Comment comprendre qu’à chaque fois qu’un citoyen lambda est tué par balle, le gouvernement s’empresse de présenter ses excuses et annoncer des sanctions, mais les faits se répètent toujours, surtout quand il s’agit de l’Opération Entonnoir ? Comme ce qui s’est passé à Tokpli la dernière fois et a soulevé l’indignation des populations. Selon l’Union des ressortissants de Tokpli (URT) à Lomé, lors de la conférence de presse qu’elle a animée dimanche dernier, le jeune Louis Anoumou« a été abattu par les éléments de l’Opération Entonnoir » alors qu’il n’était même pas concerné par la vente du carburant illicite.
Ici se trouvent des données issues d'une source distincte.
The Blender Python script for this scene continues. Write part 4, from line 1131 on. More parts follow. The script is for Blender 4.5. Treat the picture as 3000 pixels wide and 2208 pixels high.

L’URT demande l’ouverture d’une enquête et fait savoir que le corps de la victime restera à la morgue jusqu’à l’aboutissement de l’enquête. Les ressortissants de Tokpli réclament aussi la démission du Lieutenant Abdoulaye qui, selon eux, a dirigé l’opération qui n’était pas à sa première fois dans la localité. De son côté le Mouvement Martin Luther King appelle tout simplement à la dissolution de l’Opération Entonnoir ou demande qu’elle soit repensée afin d’éviter ces nombreuses morts d’homme. A Aneho, les populations pleurent encore la disparition de leurs proches tombés sous les balles des forces de l’ordre. Au Bénin voisin, les dispositions sont prises pour éviter les morts d’hommes. Au Togo, ce n’est visiblement pas demain la veille.